To be sure, the collection did not live up to the grandiose set of interlocking Gs — incidentally, reminiscent of the interlocking Cs that Chanel laid out for its couture show in Paris last January. The women’s collection paraded one G; the men’s the other, and then they switched spots.
The women’s collections hinged on ladylike dressing tinged with subversion: so a lacy slip and bra top went under a boxy wool coat, and glossy accessories in offbeat colors fed a good taste/bad taste dichotomy.
There were handsome pea coats in zesty colors, an eye-catching cardigan glittering with silvery embroideries, and slit pencil skirts which had some swagger.
When the menswear did its circuit, it became clearer that both genders shared many of the same fabrics, especially tweeds, and some of the same garments, notably glossy coats in mottled patterns and offbeat colors like butter yellow and mauve.
For men, the tailoring was slender and subdued, with small slits on the back of the pant hems revealing a new erogenous zone — the Achilles tendon — visible thanks to their squishy leather mules.

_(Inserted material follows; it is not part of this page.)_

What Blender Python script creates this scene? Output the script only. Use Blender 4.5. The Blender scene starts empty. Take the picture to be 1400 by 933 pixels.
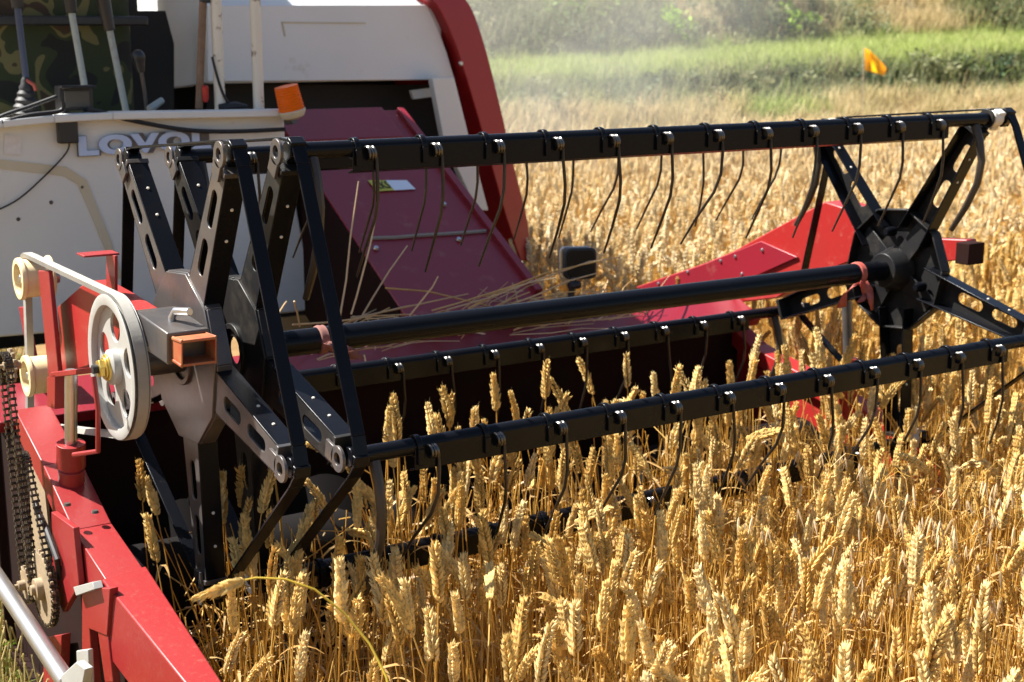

When a brown bomber jacket with trenchcoat detailing appeared, you were reminded of a similar garment paraded the night before at Burberry in London, a collection similarly hinged more on merch than fashion.
The pressure on the design team to perform must have been enormous, and amid a swirl of speculation about who their next boss might be: Hedi Slimane, Maria Grazia Chiuri, John Galliano, Dario Vitale — or someone the internet hasn’t thought of yet.
They all poured out for a quick bow in front of the orchestra, dressed in green sweatshirts that matched the curtains ringing the vast set. Their appearance finally got the audience applauding.
It’s clear that Gucci’s best moments came when the runway throbbed with fashion urgency: a spotlight roving over a red velvet pantsuit, a green silk blouse or a white jersey dress with portholes, or a foggy room full of androgynous characters in stylized geek-chic finery.
In lieu of continuums, what Gucci needs is a rupture.